No Light Switch
After initiation we learn from experience that there is no light switch in our brains that we can throw on when we sit for meditation that will immediately turn off the downward and outward currents of the mind and turn on the flow of concentrated love and devotion. We can’t by force of will stop our train of worldly thoughts and switch over to focused simran and bhajan. We need a lot of perseverance in meditation. Even further, if we are intent on concentrated meditation, our whole lives must conform to our number one priority; self- and God- realization. Yet we continue to get in our own way by allowing the mind to scatter our attention for most of our waking hours, making our efforts to focus during meditation difficult and frustrating.
The Master encourages us to remember the Lord twenty-four hours a day. In Philosophy of the Masters, Vol. I, Great Master says: “Simran should be done with every breath – one should so remember him with one-pointed attention that he becomes inseparable from him and does not stray away.”
In Living Meditation we read:
We generate thousands of thoughts every day. From the spiritual perspective this means that thousands of times a day our mind bypasses the eye centre as we run from one thought to the next without rest or pause.… We miss the benefit that is available to us – the well-being that comes from repeating the words the Master gave us at the time of initiation, through which we create that much-needed focus at the eye centre.
Almost every one of us begins with the experience that the mind does not want to concentrate in meditation. If we are serious about focusing our attention, we need to be as ready as we can be when we sit down. In Living Meditation the author writes that “If we begin in an unfocused way, our meditation continues to be unfocused throughout.” We need to support our meditation powerfully by doing simran during the day, so that when we sit, our minds are on simran. In The Science of the Soul, Sardar Bahadur Ji writes:
With bhajan only for three hours, the scale will always weigh heavily on the worldly side. You ought to become wholly and solely God-minded.

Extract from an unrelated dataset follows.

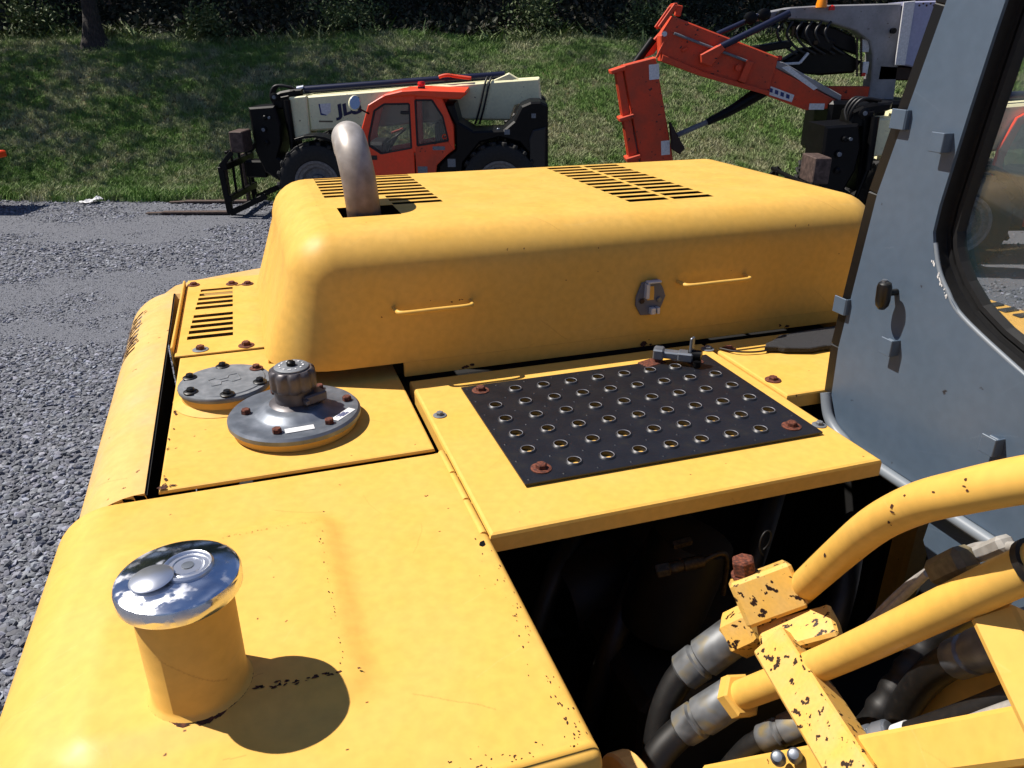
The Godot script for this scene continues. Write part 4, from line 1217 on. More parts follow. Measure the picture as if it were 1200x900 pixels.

Throughout the day, no matter in what occupation you are engaged, the soul and the mind must constantly look up to him at the eye centre.
As we persevere in our practice and maintain a Sant Mat way of life, slowly and slowly the stains on the mind fade away. As the Master explains, we clear the contents in a computer’s memory by calling them up on a screen and deleting them. In the same way, we do not overcome weaknesses and temptations by force of our own will, we simply lose interest in them. As we mature on the spiritual path and see more clearly the world for what it is, we no longer dread death but rather begin to look forward to reunification with the Shabd. The Master pulls us closer and closer to him and we rise in love.
In Spiritual Perspectives, Vol. II, Hazur is asked whether the only meditation that counts is that which is done with concentration at the eye centre. He replies:
Meditation is living the life of Sant Mat. The whole of life is a meditation; making the mind pure – that is meditation.… So whatever makes your mind pure is your meditation – good living, right type of living, living by the teachings, having good relations with everybody, having a sympathetic nature – and also giving your time to meditation. That is all meditation, you see.… We have to live in meditation day and night. That is real meditation.
By remaining faithful to our practice, we realize the necessity of harmonizing our external activities with our life goal. We find that doing simran during the day works magic; we just need patience and perseverance. In Living Meditation we read, “If we are able to keep the mind in simran throughout the day, we will experience its benefits within ourselves; meditation then becomes the crowning glory of a prize already in hand.”
Of course, there are times when we have to focus our attention on external matters. We should be conscientious and efficient in fulfilling our responsibilities, giving good value to our employers and sincere affection to our families. At the same time, if we are alert, we can find many opportunities to do simran when the mind is free. We then live in a spiritually uplifted atmosphere throughout the day. In Spiritual Perspectives, Vol. II, Hazur says:
For the lover, love is a twenty-four-hour sickness. He doesn’t have a specific time to love or to think about the beloved. He is in love twenty-four hours, no matter what he’s doing, where he is. He is mentally with his Beloved twenty-four hours.
Any amount of simran we can repeat contributes to an atmosphere of love and devotion. This positive habit will grow naturally, and as a bonus, our worldly activities will be marked with increased efficiency and compassion.
By persevering in meditation we become pure and clear-minded. Silencing the mind is to return to innocence. A still mind has no guile or agenda; it becomes our friend. Although there is no light switch that we can effortlessly turn on, through the process of meditation, simran throughout the day, and living our principles, the mind becomes clean and receptive. Then our only strategy is surrender and our only intention is merging into the Shabd.